Problem: Find each line with the string "Write" and report it.

Entries supplied:
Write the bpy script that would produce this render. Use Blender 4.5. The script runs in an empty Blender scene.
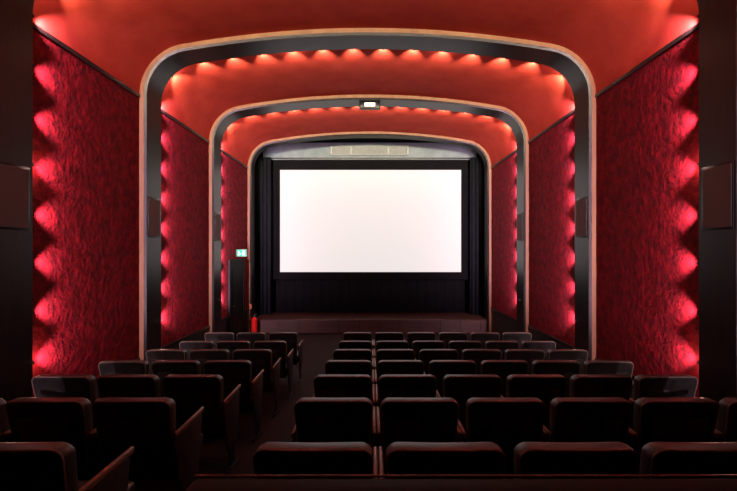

---

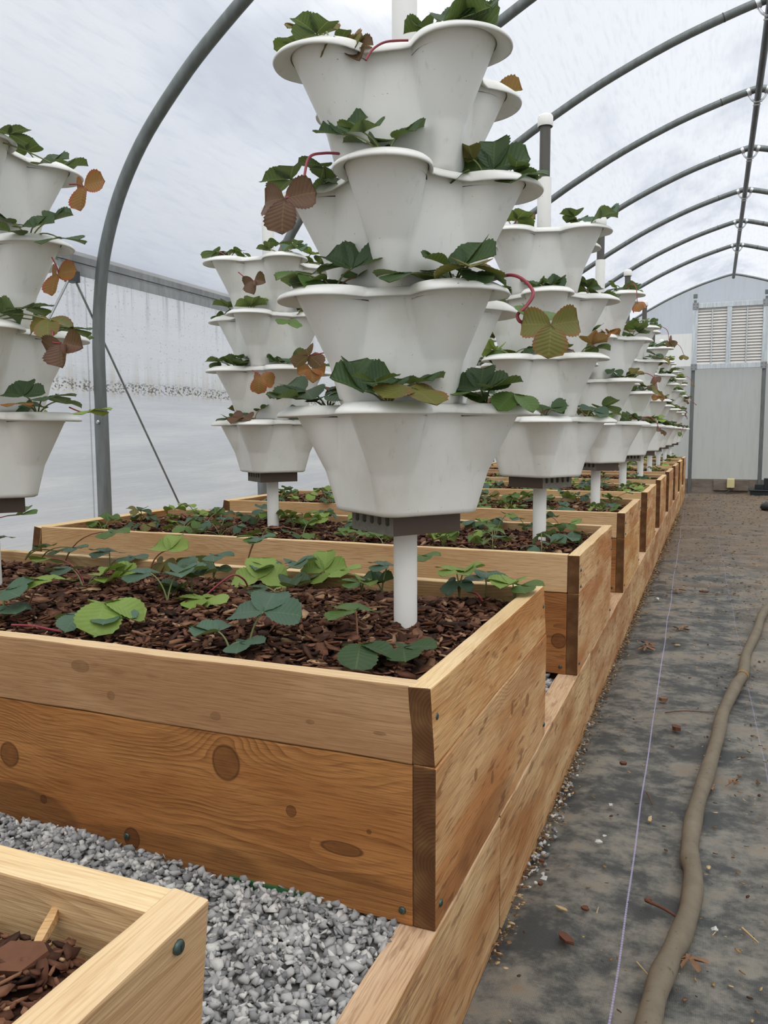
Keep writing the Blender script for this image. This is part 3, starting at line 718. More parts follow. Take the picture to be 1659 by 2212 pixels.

* * *

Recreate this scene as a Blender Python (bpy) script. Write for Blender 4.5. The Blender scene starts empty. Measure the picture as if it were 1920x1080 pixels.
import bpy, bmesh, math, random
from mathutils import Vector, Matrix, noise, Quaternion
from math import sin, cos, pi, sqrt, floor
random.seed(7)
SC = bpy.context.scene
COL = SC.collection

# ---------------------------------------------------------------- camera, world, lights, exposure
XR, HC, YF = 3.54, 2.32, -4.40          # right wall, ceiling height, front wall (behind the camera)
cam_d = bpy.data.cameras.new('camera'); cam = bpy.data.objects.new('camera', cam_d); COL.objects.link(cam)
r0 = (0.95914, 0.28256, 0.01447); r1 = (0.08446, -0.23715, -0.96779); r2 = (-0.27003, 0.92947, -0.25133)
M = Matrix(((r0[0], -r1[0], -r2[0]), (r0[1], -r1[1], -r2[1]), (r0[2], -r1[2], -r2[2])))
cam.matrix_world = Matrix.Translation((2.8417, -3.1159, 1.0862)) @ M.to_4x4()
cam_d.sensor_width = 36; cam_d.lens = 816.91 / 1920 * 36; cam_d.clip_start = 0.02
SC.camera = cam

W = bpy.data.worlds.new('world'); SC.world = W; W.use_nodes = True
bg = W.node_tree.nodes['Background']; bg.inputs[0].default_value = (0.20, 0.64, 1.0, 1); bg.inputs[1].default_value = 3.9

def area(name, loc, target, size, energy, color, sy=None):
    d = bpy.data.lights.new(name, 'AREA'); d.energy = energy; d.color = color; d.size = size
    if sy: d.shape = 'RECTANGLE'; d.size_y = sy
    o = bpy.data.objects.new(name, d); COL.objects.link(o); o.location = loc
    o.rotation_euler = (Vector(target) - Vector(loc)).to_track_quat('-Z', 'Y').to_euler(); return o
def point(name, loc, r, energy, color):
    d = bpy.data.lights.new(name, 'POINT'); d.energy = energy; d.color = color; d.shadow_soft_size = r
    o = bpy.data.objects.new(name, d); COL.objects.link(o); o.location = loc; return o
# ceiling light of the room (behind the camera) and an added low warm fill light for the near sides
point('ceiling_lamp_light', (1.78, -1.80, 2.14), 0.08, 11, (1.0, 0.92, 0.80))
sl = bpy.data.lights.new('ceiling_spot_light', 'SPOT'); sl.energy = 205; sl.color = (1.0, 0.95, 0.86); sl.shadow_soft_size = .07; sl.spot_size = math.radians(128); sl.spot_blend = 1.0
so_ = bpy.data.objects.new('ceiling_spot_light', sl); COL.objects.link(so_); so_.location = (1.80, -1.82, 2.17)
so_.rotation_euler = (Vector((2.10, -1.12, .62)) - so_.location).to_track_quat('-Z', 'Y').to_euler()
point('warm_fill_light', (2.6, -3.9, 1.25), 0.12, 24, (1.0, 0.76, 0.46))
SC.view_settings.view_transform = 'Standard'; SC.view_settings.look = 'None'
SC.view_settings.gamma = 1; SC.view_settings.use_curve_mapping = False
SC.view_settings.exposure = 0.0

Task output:
Write the bpy script that would produce this render. Use Blender 4.5. The script runs in an empty Blender scene.
Recreate this scene as a Blender Python (bpy) script. Write for Blender 4.5. The Blender scene starts empty. Measure the picture as if it were 1920x1080 pixels.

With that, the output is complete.